Parce qu’il occupe une place stratégique dans la recherche sur le web, Google reçoit chaque jour des dizaines de milliers de requêtes lui demandant de déréférencer des liens pointant vers des pages contenant en principe des œuvres culturelles piratées. Logique : le moteur de recherche de la firme de Mountain View est de très loin le plus utilisé en Occident. C’est donc sur lui que se concentre l’essentiel de ces notifications, puisque c’est là où les recherches en ligne sont les plus nombreuses.
Le problème, connu depuis longtemps, réside dans la qualité de ces requêtes. Si une grande partie d’entre elles ne pose aucune difficulté parce qu’elles pointent sur des sites facilitant le téléchargement illicite de contenus protégés par le droit d’auteur, le reste est un agrégat de faux positifs. Et de toute évidence, des prestataires missionnés par les industries du divertissement peinent à distinguer la licéité de certains sites par rapport aux plateformes chéries par les pirates.
Des demandes de déréférencement pour IMDb
La dernière illustration en date de ce manque de discernement est donnée par nos confrères de Torrentfreak. Le célèbre site IMDb, qui est une base de données sur le cinéma et la télévision, est, année après année, toujours identifié comme un site pirate. Ou, plus exactement, comme un site dont certaines pages véhiculent des contenus piratés. Pourtant, IMDb ne propose rien de plus que le titre des œuvres, des bandes-annonces, quelques images promotionnelles, ainsi que des informations.
Ces signalements sont d’autant plus inappropriés que IMDb, en tant que propriété du géant du site de e-commerce Amazon, propose pour certaines œuvres listées dans ses pages des liens directs vers l’offre légale. Par exemple pour le film Fight Club, un encart est disponible pour acheminer l’internaute sur l’offre de SVOD d’Amazon, Prime Video, tandis que pour Zatoichi, le lien pointe directement vers la plateforme d’Amazon pour acheter le DVD ou le Blu-ray.
Fort heureusement, Google ne donne pas systématiquement suite à ces notifications. Les notifications reçues sont examinées et aucune action n’est prise s’il s’avère que les liens signalés sont licites. Un graphique fourni par l’entreprise américaine l’illustre : sur les 4 762 liens présents dans les 1 735 demandes individuelles, aucune action n’a été effectuée pour l’immense majorité d’entre elles (91,4 %) et le reste (8,5 %) s’est avéré être composé de doublons.

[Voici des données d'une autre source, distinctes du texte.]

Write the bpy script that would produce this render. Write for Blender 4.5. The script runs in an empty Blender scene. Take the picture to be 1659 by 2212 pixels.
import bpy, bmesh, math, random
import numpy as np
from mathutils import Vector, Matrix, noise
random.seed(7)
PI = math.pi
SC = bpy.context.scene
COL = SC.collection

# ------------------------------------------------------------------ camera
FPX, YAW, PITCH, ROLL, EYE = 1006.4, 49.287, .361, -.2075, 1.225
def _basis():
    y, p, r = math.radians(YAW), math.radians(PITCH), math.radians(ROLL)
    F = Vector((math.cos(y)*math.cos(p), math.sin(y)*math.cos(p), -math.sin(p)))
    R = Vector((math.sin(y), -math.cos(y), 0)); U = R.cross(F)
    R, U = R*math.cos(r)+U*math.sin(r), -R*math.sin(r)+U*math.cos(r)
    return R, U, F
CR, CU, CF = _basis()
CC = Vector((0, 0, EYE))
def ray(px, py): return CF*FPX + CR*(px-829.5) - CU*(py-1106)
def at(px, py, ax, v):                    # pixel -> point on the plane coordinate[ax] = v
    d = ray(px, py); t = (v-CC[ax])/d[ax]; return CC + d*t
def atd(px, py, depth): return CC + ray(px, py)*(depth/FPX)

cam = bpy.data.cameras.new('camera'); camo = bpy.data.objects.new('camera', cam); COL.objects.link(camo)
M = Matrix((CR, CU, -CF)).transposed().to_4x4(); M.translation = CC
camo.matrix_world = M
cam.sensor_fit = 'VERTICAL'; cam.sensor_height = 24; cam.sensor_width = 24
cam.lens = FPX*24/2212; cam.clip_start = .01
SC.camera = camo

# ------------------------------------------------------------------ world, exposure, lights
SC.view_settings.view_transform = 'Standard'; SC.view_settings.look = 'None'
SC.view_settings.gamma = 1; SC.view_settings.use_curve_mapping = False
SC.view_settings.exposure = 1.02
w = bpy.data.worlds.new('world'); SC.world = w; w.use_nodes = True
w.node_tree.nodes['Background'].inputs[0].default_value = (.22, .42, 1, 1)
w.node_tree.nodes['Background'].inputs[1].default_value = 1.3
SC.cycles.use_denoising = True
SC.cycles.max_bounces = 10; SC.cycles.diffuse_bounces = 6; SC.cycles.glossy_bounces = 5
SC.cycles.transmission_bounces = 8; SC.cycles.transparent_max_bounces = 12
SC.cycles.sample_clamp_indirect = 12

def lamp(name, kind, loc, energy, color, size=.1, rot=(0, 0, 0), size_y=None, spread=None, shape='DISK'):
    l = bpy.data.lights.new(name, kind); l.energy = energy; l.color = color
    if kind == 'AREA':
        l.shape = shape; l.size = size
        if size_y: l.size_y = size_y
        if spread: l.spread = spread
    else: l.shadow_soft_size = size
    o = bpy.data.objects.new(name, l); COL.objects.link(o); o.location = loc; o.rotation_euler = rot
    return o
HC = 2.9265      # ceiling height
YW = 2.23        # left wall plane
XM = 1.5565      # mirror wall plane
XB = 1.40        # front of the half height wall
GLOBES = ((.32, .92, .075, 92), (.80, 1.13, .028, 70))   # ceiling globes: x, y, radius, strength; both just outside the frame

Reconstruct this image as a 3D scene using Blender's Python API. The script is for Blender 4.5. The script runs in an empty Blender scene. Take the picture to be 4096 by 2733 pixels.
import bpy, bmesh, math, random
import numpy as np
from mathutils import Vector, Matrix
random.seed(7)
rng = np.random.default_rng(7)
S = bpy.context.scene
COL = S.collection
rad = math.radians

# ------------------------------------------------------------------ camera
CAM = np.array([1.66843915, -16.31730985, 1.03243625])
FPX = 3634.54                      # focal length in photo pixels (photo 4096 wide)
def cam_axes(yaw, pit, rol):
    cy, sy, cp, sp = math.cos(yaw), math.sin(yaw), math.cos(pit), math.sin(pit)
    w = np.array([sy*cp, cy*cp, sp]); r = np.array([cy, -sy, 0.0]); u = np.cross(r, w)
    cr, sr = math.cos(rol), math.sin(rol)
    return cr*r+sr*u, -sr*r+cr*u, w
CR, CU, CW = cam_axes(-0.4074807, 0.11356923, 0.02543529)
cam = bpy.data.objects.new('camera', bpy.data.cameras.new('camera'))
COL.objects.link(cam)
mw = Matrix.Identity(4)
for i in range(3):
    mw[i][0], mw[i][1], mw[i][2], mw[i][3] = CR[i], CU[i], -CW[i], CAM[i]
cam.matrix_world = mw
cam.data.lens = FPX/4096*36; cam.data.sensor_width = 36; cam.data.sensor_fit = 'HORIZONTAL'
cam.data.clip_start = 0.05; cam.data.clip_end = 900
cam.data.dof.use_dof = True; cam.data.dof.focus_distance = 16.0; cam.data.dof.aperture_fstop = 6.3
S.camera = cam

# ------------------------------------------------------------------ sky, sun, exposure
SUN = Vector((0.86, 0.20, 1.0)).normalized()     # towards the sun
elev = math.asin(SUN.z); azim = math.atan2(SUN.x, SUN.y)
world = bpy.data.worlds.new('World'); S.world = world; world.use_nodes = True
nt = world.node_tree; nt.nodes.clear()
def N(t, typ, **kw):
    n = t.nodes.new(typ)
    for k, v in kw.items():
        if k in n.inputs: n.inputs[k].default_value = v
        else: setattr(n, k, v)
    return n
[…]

Allociné touché aussi, comme d’autres sites licites
Le problème auquel fait face IMDb se retrouve pour d’autres sites légitimes. C’est le cas par exemple d’Allociné, où là encore la majorité des demandes s’avère abusive : selon les statistiques d’activité de Google, 82 % des 138 liens ciblés par 113 demandes n’ont abouti à aucune action particulière. 6 liens (4,3 %) étaient des doublons. Seules 5 adresses (3,6 %) ont effectivement été retirées de l’index de Google — elles existent toujours sur Allociné, a priori : elles ne sont juste plus accessibles via Google.
Les interventions régulières des prestataires agissant au nom des ayants droit ne se cantonnent malheureusement pas au « web culturel ». Des signalements ont aussi été adressés à des sites institutionnels (Travail-Emploi, Jeunesse-Sports, Europe-en-France, LégiFrance) ainsi qu’à des médias comme Le Monde, Le Figaro, Libération, Slate ou même Numerama ! Dans notre cas, six demandes ont été déposées en 2012, 2014, 2015 et 2017 au nom de six titulaires.
Malheureusement, on peut craindre que 2019 sera dans la même veine que les années précédentes, avec des faux positifs qui se mêleront aux requêtes légitimes. Ce sera donc encore à Google de devoir trier le bon grain de l’ivraie.
Le fait que des signalements inappropriés aient lieu année après année ne laisse en effet pas beaucoup d’espoir pour une amélioration du processus. Ce serait pourtant une bonne résolution à prendre pour la nouvelle année, puisque les adresses dont il est question ne vont justement pas à l’encontre des intérêts de l’industrie culturelle. Au contraire, elles participent parfois à la promotion de ses contenus.